**Task requirements**
Each entry below is to be printed verbatim.

**Data to process**

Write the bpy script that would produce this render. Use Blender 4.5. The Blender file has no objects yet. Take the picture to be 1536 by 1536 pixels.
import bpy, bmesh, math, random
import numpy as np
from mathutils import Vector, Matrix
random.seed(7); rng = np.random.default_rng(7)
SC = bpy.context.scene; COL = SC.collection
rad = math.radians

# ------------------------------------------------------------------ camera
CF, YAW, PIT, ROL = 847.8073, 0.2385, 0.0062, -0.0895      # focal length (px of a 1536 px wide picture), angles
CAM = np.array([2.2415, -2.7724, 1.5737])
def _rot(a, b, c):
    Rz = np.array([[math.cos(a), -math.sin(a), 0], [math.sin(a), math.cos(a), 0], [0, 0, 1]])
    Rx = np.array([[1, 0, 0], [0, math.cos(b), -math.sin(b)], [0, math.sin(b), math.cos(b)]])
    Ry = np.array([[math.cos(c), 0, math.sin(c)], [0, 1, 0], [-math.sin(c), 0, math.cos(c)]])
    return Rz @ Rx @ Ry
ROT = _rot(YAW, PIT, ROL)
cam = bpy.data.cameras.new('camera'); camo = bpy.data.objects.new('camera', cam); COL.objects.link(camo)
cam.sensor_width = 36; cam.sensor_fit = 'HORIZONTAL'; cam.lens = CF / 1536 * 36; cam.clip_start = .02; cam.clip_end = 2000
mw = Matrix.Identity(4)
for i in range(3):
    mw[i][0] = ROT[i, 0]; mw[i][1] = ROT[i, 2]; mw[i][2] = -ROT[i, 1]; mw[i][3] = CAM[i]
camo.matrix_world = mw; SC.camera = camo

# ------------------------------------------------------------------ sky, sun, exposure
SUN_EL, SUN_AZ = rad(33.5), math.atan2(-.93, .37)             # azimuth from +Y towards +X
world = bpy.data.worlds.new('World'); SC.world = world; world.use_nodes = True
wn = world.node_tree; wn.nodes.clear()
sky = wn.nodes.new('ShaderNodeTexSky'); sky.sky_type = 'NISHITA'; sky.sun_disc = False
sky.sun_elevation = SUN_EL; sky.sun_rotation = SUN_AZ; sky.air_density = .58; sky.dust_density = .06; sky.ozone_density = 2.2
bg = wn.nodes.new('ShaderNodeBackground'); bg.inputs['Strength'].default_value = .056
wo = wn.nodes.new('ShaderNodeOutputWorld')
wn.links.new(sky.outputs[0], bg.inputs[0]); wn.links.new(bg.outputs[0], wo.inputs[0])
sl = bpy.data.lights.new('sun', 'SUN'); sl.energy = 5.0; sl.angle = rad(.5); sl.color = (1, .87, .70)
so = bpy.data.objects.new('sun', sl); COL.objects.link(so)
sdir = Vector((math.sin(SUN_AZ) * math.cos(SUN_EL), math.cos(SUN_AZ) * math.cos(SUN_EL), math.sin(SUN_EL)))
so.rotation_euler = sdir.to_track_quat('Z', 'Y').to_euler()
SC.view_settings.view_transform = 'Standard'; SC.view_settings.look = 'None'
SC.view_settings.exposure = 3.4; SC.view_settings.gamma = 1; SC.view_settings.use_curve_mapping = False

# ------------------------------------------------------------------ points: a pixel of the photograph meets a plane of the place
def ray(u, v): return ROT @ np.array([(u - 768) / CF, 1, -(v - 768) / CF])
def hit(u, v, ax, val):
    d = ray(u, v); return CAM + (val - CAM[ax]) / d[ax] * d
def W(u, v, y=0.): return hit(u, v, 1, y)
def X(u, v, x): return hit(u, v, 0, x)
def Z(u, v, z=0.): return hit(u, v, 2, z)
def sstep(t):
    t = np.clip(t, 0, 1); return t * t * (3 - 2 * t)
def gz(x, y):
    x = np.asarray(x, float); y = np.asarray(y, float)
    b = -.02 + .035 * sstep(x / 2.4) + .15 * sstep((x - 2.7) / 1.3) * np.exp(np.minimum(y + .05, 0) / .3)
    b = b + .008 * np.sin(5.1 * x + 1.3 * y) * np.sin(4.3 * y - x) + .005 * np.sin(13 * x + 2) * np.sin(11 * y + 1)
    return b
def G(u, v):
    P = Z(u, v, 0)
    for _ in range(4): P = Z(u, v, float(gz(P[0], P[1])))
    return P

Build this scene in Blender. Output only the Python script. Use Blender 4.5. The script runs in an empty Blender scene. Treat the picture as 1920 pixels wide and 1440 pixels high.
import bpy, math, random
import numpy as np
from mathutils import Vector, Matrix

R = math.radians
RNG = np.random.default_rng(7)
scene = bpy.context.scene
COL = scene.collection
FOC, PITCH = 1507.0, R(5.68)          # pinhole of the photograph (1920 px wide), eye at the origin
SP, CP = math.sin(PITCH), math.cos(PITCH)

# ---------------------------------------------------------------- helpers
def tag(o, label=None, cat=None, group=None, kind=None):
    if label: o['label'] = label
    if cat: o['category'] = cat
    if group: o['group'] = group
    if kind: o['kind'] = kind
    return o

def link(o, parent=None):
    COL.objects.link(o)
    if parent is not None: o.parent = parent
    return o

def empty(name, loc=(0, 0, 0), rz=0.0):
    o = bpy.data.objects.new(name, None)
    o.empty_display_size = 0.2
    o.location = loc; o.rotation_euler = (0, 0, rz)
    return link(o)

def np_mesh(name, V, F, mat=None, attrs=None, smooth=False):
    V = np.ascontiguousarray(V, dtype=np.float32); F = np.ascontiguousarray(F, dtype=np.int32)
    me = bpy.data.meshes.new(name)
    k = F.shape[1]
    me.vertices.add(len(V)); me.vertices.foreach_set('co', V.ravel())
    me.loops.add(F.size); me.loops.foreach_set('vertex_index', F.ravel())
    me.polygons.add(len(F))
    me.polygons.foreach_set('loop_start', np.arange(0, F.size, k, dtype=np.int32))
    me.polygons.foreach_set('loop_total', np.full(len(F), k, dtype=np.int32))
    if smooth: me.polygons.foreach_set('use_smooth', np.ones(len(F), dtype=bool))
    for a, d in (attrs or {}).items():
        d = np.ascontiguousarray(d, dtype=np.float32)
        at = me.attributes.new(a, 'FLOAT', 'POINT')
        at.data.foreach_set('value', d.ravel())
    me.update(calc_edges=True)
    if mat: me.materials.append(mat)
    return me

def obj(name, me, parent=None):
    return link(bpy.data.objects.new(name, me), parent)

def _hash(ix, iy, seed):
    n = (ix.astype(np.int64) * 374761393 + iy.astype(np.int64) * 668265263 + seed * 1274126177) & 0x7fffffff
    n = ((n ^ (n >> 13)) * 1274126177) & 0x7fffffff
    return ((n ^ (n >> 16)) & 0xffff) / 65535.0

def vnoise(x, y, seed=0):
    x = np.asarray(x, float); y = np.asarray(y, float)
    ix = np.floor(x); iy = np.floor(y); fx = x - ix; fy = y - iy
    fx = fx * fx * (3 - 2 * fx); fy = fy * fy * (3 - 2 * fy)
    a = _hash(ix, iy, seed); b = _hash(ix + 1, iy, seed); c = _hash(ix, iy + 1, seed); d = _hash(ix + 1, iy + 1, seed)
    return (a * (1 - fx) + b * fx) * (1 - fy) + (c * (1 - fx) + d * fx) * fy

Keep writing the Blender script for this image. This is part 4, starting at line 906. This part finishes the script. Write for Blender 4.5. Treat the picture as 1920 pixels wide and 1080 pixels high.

**Written solution**
Write the bpy script that would produce this render. Use Blender 4.5. The Blender file has no objects yet. Take the picture to be 1536 by 1536 pixels.
import bpy, bmesh, math, random
import numpy as np
from mathutils import Vector, Matrix
random.seed(7); rng = np.random.default_rng(7)
SC = bpy.context.scene; COL = SC.collection
rad = math.radians

# ------------------------------------------------------------------ camera
CF, YAW, PIT, ROL = 847.8073, 0.2385, 0.0062, -0.0895      # focal length (px of a 1536 px wide picture), angles
CAM = np.array([2.2415, -2.7724, 1.5737])
def _rot(a, b, c):
    Rz = np.array([[math.cos(a), -math.sin(a), 0], [math.sin(a), math.cos(a), 0], [0, 0, 1]])
    Rx = np.array([[1, 0, 0], [0, math.cos(b), -math.sin(b)], [0, math.sin(b), math.cos(b)]])
    Ry = np.array([[math.cos(c), 0, math.sin(c)], [0, 1, 0], [-math.sin(c), 0, math.cos(c)]])
    return Rz @ Rx @ Ry
ROT = _rot(YAW, PIT, ROL)
cam = bpy.data.cameras.new('camera'); camo = bpy.data.objects.new('camera', cam); COL.objects.link(camo)
cam.sensor_width = 36; cam.sensor_fit = 'HORIZONTAL'; cam.lens = CF / 1536 * 36; cam.clip_start = .02; cam.clip_end = 2000
mw = Matrix.Identity(4)
for i in range(3):
    mw[i][0] = ROT[i, 0]; mw[i][1] = ROT[i, 2]; mw[i][2] = -ROT[i, 1]; mw[i][3] = CAM[i]
camo.matrix_world = mw; SC.camera = camo

# ------------------------------------------------------------------ sky, sun, exposure
SUN_EL, SUN_AZ = rad(33.5), math.atan2(-.93, .37)             # azimuth from +Y towards +X
world = bpy.data.worlds.new('World'); SC.world = world; world.use_nodes = True
wn = world.node_tree; wn.nodes.clear()
sky = wn.nodes.new('ShaderNodeTexSky'); sky.sky_type = 'NISHITA'; sky.sun_disc = False
sky.sun_elevation = SUN_EL; sky.sun_rotation = SUN_AZ; sky.air_density = .58; sky.dust_density = .06; sky.ozone_density = 2.2
bg = wn.nodes.new('ShaderNodeBackground'); bg.inputs['Strength'].default_value = .056
wo = wn.nodes.new('ShaderNodeOutputWorld')
wn.links.new(sky.outputs[0], bg.inputs[0]); wn.links.new(bg.outputs[0], wo.inputs[0])
sl = bpy.data.lights.new('sun', 'SUN'); sl.energy = 5.0; sl.angle = rad(.5); sl.color = (1, .87, .70)
so = bpy.data.objects.new('sun', sl); COL.objects.link(so)
sdir = Vector((math.sin(SUN_AZ) * math.cos(SUN_EL), math.cos(SUN_AZ) * math.cos(SUN_EL), math.sin(SUN_EL)))
so.rotation_euler = sdir.to_track_quat('Z', 'Y').to_euler()
SC.view_settings.view_transform = 'Standard'; SC.view_settings.look = 'None'
SC.view_settings.exposure = 3.4; SC.view_settings.gamma = 1; SC.view_settings.use_curve_mapping = False

# ------------------------------------------------------------------ points: a pixel of the photograph meets a plane of the place
def ray(u, v): return ROT @ np.array([(u - 768) / CF, 1, -(v - 768) / CF])
def hit(u, v, ax, val):
    d = ray(u, v); return CAM + (val - CAM[ax]) / d[ax] * d
def W(u, v, y=0.): return hit(u, v, 1, y)
def X(u, v, x): return hit(u, v, 0, x)
def Z(u, v, z=0.): return hit(u, v, 2, z)
def sstep(t):
    t = np.clip(t, 0, 1); return t * t * (3 - 2 * t)
def gz(x, y):
    x = np.asarray(x, float); y = np.asarray(y, float)
    b = -.02 + .035 * sstep(x / 2.4) + .15 * sstep((x - 2.7) / 1.3) * np.exp(np.minimum(y + .05, 0) / .3)
    b = b + .008 * np.sin(5.1 * x + 1.3 * y) * np.sin(4.3 * y - x) + .005 * np.sin(13 * x + 2) * np.sin(11 * y + 1)
    return b
def G(u, v):
    P = Z(u, v, 0)
    for _ in range(4): P = Z(u, v, float(gz(P[0], P[1])))
    return P

Build this scene in Blender. Output only the Python script. Use Blender 4.5. The script runs in an empty Blender scene. Treat the picture as 1920 pixels wide and 1440 pixels high.
import bpy, math, random
import numpy as np
from mathutils import Vector, Matrix

R = math.radians
RNG = np.random.default_rng(7)
scene = bpy.context.scene
COL = scene.collection
FOC, PITCH = 1507.0, R(5.68)          # pinhole of the photograph (1920 px wide), eye at the origin
SP, CP = math.sin(PITCH), math.cos(PITCH)

# ---------------------------------------------------------------- helpers
def tag(o, label=None, cat=None, group=None, kind=None):
    if label: o['label'] = label
    if cat: o['category'] = cat
    if group: o['group'] = group
    if kind: o['kind'] = kind
    return o

def link(o, parent=None):
    COL.objects.link(o)
    if parent is not None: o.parent = parent
    return o

def empty(name, loc=(0, 0, 0), rz=0.0):
    o = bpy.data.objects.new(name, None)
    o.empty_display_size = 0.2
    o.location = loc; o.rotation_euler = (0, 0, rz)
    return link(o)

def np_mesh(name, V, F, mat=None, attrs=None, smooth=False):
    V = np.ascontiguousarray(V, dtype=np.float32); F = np.ascontiguousarray(F, dtype=np.int32)
    me = bpy.data.meshes.new(name)
    k = F.shape[1]
    me.vertices.add(len(V)); me.vertices.foreach_set('co', V.ravel())
    me.loops.add(F.size); me.loops.foreach_set('vertex_index', F.ravel())
    me.polygons.add(len(F))
    me.polygons.foreach_set('loop_start', np.arange(0, F.size, k, dtype=np.int32))
    me.polygons.foreach_set('loop_total', np.full(len(F), k, dtype=np.int32))
    if smooth: me.polygons.foreach_set('use_smooth', np.ones(len(F), dtype=bool))
    for a, d in (attrs or {}).items():
        d = np.ascontiguousarray(d, dtype=np.float32)
        at = me.attributes.new(a, 'FLOAT', 'POINT')
        at.data.foreach_set('value', d.ravel())
    me.update(calc_edges=True)
    if mat: me.materials.append(mat)
    return me

def obj(name, me, parent=None):
    return link(bpy.data.objects.new(name, me), parent)

def _hash(ix, iy, seed):
    n = (ix.astype(np.int64) * 374761393 + iy.astype(np.int64) * 668265263 + seed * 1274126177) & 0x7fffffff
    n = ((n ^ (n >> 13)) * 1274126177) & 0x7fffffff
    return ((n ^ (n >> 16)) & 0xffff) / 65535.0

def vnoise(x, y, seed=0):
    x = np.asarray(x, float); y = np.asarray(y, float)
    ix = np.floor(x); iy = np.floor(y); fx = x - ix; fy = y - iy
    fx = fx * fx * (3 - 2 * fx); fy = fy * fy * (3 - 2 * fy)
    a = _hash(ix, iy, seed); b = _hash(ix + 1, iy, seed); c = _hash(ix, iy + 1, seed); d = _hash(ix + 1, iy + 1, seed)
    return (a * (1 - fx) + b * fx) * (1 - fy) + (c * (1 - fx) + d * fx) * fy

Keep writing the Blender script for this image. This is part 4, starting at line 906. This part finishes the script. Write for Blender 4.5. Treat the picture as 1920 pixels wide and 1080 pixels high.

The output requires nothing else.